Nineteen-seventy-two was big for the Rolling Stones. They launched one of their biggest tours and somehow managed to cut through a drug- and booze-fueled haze and release the double album Exile on Main St., one of their greatest and most defining works. But going into 1973, the band was lost, burned out and barely functioning as a unit. The wooziness was reflected on Goats Head Soup, which was released Aug. 31, 1973.

The sessions for Goats Head Soup started in late 1972 in Jamaica, and they came together relatively easy, considering the state of the band. Keith Richards was entering his zombie stage, functioning but running on autopilot. Mick Jagger, now a world-class celebrity embraced by the planet's rich and famous, had his head elsewhere. And the other Stones were along for the bumpy ride, whether they wanted to be or not.

The songs recorded at the sessions -- which were completed in the spring -- pulled from the same dark sources that had inspired the band's best work since the late '60s. But the nasty bite to many of the album's cuts sounded weary and bloated; it was as if the Stones had other, more important things to do than make another record.
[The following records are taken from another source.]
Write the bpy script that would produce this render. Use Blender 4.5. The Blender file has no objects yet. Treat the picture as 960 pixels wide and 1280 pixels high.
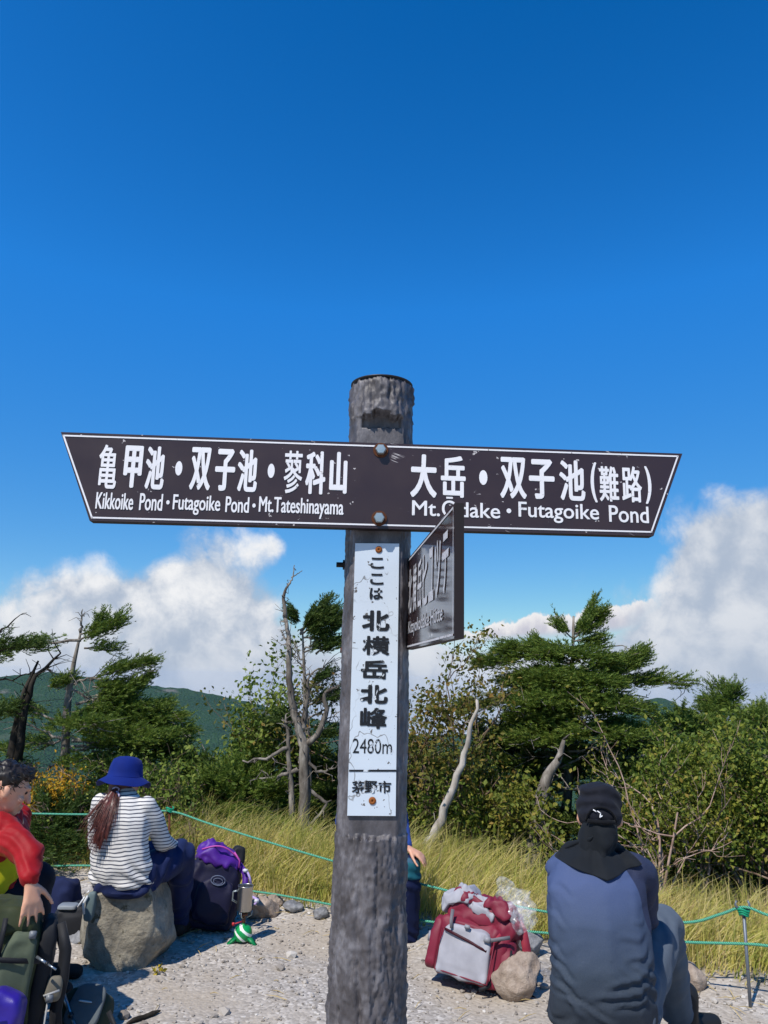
import bpy, math, random
import numpy as np
from mathutils import Vector, Matrix, noise
SC = bpy.context.scene
COL = SC.collection
R = math.radians
random.seed(4); RNG = np.random.default_rng(4)

# ------------------------------------------------------------------ camera, sky, sun, exposure
PITCH, ROLL, EYE = R(12.2), R(1.3), 1.6
cam = bpy.data.cameras.new('camera'); cam.sensor_fit = 'HORIZONTAL'; cam.sensor_width = 36; cam.lens = 36
cam.clip_end = 30000; cam.clip_start = 0.05
co = bpy.data.objects.new('camera', cam); COL.objects.link(co); SC.camera = co
co.matrix_world = Matrix.Translation((0, 0, EYE)) @ Matrix.Rotation(R(90) + PITCH, 4, 'X') @ Matrix.Rotation(ROLL, 4, 'Z')
SUN_AZ, SUN_EL = R(215), R(54)                       # azimuth clockwise from +Y
SUN_DIR = Vector((math.sin(SUN_AZ) * math.cos(SUN_EL), math.cos(SUN_AZ) * math.cos(SUN_EL), math.sin(SUN_EL)))
sl = bpy.data.lights.new('sun', 'SUN'); sl.energy = 5.0; sl.angle = R(0.5); sl.color = (1, 0.95, 0.88)
so = bpy.data.objects.new('sun', sl); COL.objects.link(so); so.rotation_euler = SUN_DIR.to_track_quat('Z', 'Y').to_euler()
SC.view_settings.view_transform = 'Standard'; SC.view_settings.look = 'None'
SC.view_settings.exposure = 0.0; SC.view_settings.gamma = 1
SC.render.engine = 'CYCLES'
SC.cycles.use_denoising = True
try: SC.cycles.denoiser = 'OPENIMAGEDENOISE'
except Exception: pass
SC.cycles.max_bounces = 6; SC.cycles.transparent_max_bounces = 12

def lin(h):
    c = [int(h[i:i + 2], 16) / 255 for i in (0, 2, 4)]
    return tuple(x / 12.92 if x <= .04045 else ((x + .055) / 1.055) ** 2.4 for x in c) + (1,)

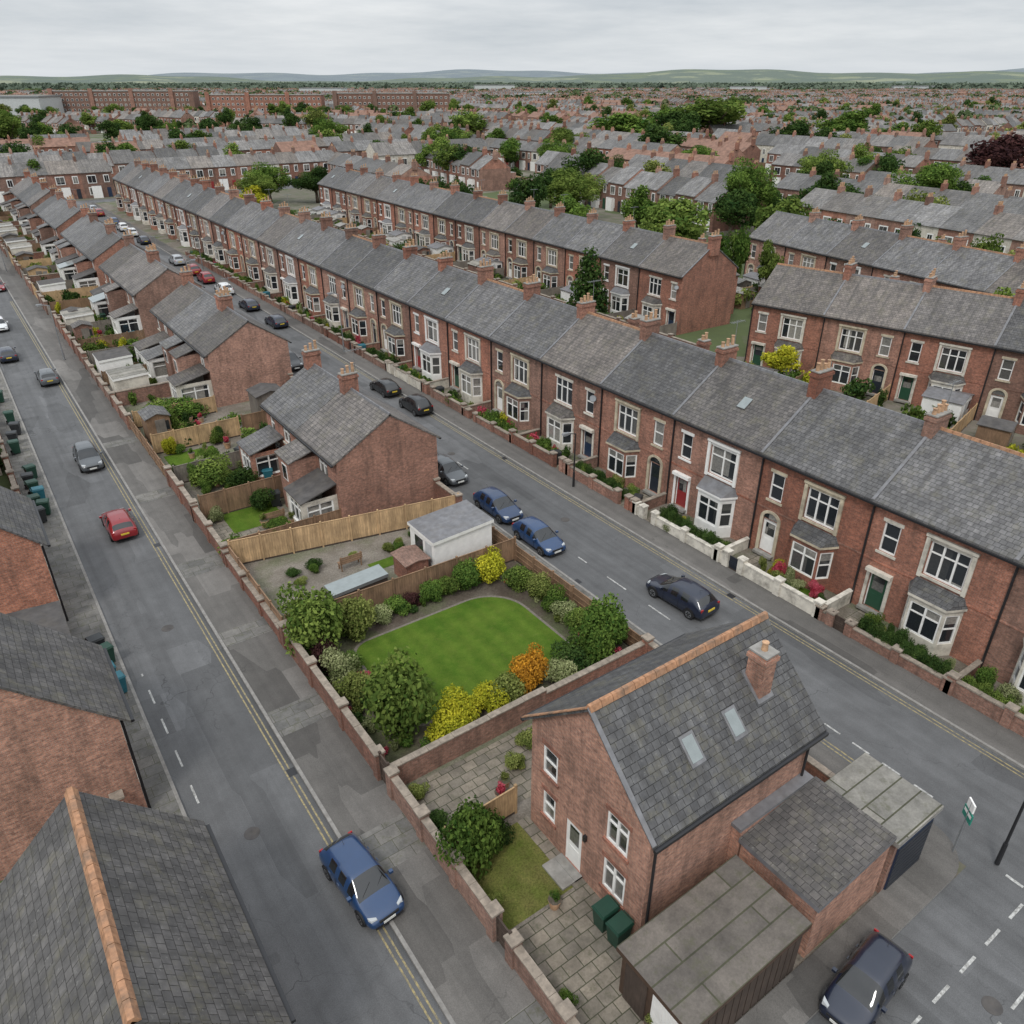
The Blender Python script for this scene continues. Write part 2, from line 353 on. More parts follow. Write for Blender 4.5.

The songs that manage to cut through 'Goats Head Soup''s murk -- "Dancing With Mr. D," "Doo Doo Doo Doo Doo (Heartbreaker)," "Star Star" -- smooth out Exile's harsh edges with muddy production that softens the album's few piercing notes (like Mick Taylor's stinging guitar on "Winter"). Through it all, the Stones sound like they're coming down from the '60s, their long string of great records and whatever work they used to put into their music.

With Goats Head Soup, the Stones entered another stage of their career: the one where their rock-star excesses mattered more than the music. Not that fans seemed to mind much: The album reached No. 1, as did its lead single, the ballad "Angie." But it was the end of the Stones' classic era, with two more increasingly careless albums following until the band got back on track five years later with Some Girls.